The Golem Speaks

Indisputible Facts and Political Opinion

Published by Peter Mains on June 18, 2009 at 07:00 AM

According to Barack Obama, "[i]t is an indisputable fact that one of the most significant contributors to our economic downturn was an unraveling of major financial institutions and the lack of adequate regulatory structures to prevent abuse and excess." Indisputible. Is there such a thing as an indisputable fact in economic policy? Few would disagree with the first part of his statement, but the second part expresses a political opinion; namely that more or more robust regulatory structures are needed. How can an opinion also be a fact?

This is a cheap rhetorical tactic used by those who want to shut down debate. Declare something controversial to be incontrovertible, and then anyone who opposes you is an unhinged extremist.

The reality is that there are many different views of the economic crisis. Steve Forbes argued that "Mark-to-Market" rules were to blame. Goldbugs like Ron Paul blame the Federal Reserve. Paul Stiglitz argues that too few economic stabilizers allowed this to happen. Fareed Zakaria argues in his excellent "Capitalist Manifesto" that "better international coordination" could avert at least some crashes. (Read the whole thing. Zakaria makes some fantastic points.)

I know that our president likes to be pragmatic and above it all. Oh, does he ever. But there are many different schools of thought on what caused the economic crisis. There's overlap between them, to be sure. For instance, you can dislike Mark-to-Market AND the Federal Reserve. Or maybe you want mark-to-market rescinded (actually, it already was, apparently) in addition to more regulatory reform. But it's far from incontrovertible that our regulatory structures are inadequate and in need of reinvention.

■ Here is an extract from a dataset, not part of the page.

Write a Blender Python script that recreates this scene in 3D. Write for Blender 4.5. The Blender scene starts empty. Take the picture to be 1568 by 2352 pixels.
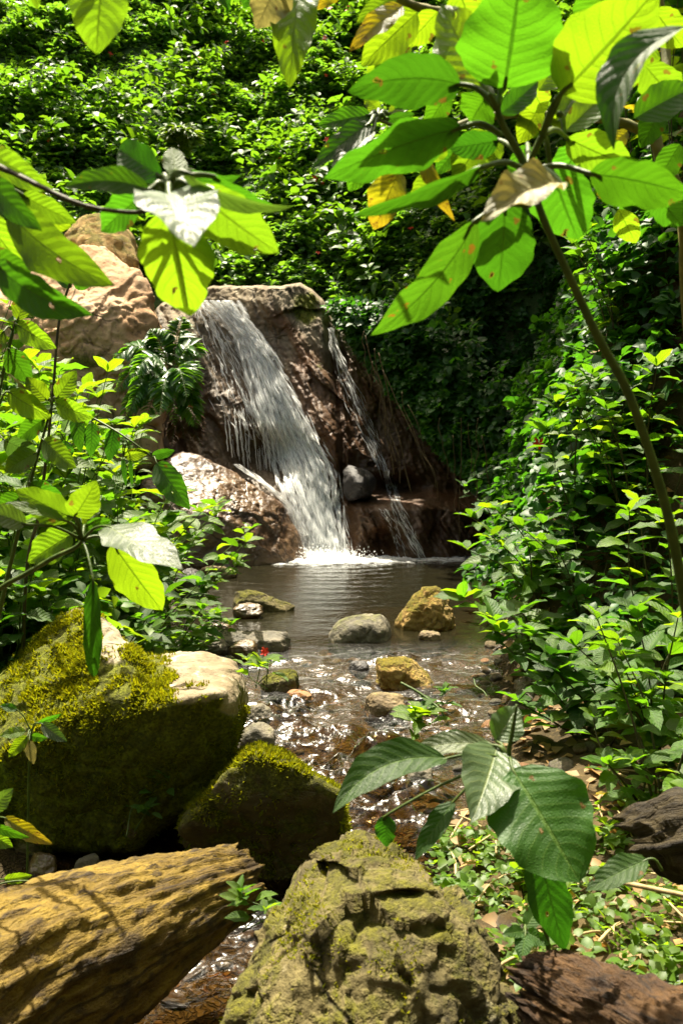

Let's assume that the Federal Reserve had not re-inflated the tech bubble, which then mutated into the housing bubble. Would we have had so many heinous asset-backed securities floating around? Would the banks have been so wildly over-leveraged?

What if mark-to-market had not been put in place? Perhaps banks and other financial could have slowly deleveraged over time, in response to normal market pressures. After all, we had to reach our credit limit sometime. Instead, the introduction of the new rule appeared to have caused a rapid and catastrophic rebalancing of bank balance sheets.

And what if we went Soviet French and just had the government employ everyone? Sure, the banks might go out of business, but we'd all still have jobs and salaries paid in monopoly money. Problem solved. (Perhaps I'm blowing off Nobel Laureate Joseph Stiglitz's argument too flippantly. Bah. Don't care.)

My point is simply this. Our president is a pinhead. Ideology matters. Unbridled pragmatism, the dogma of eternal hope and change, is merely political schizophrenia. I don't dispute that we need to be receptive to the views of others, but we need to be cognizant of the bigger picture that those views entail. That bigger picture is called ideology, and it allows us to put politics into a meaningful framework and perspective. Being detached from that larger perspective allows us to move from bailout to stimulus to regulatory reform with no memory of yesterday's meaning.

There certainly is room to dispute whether or not we have inadequate "regulatory structures." If Barack Obama can't even acknowledge, much less refute, the competing schools of thought on the financial crisis, its unlikely that his solutions will be the right ones.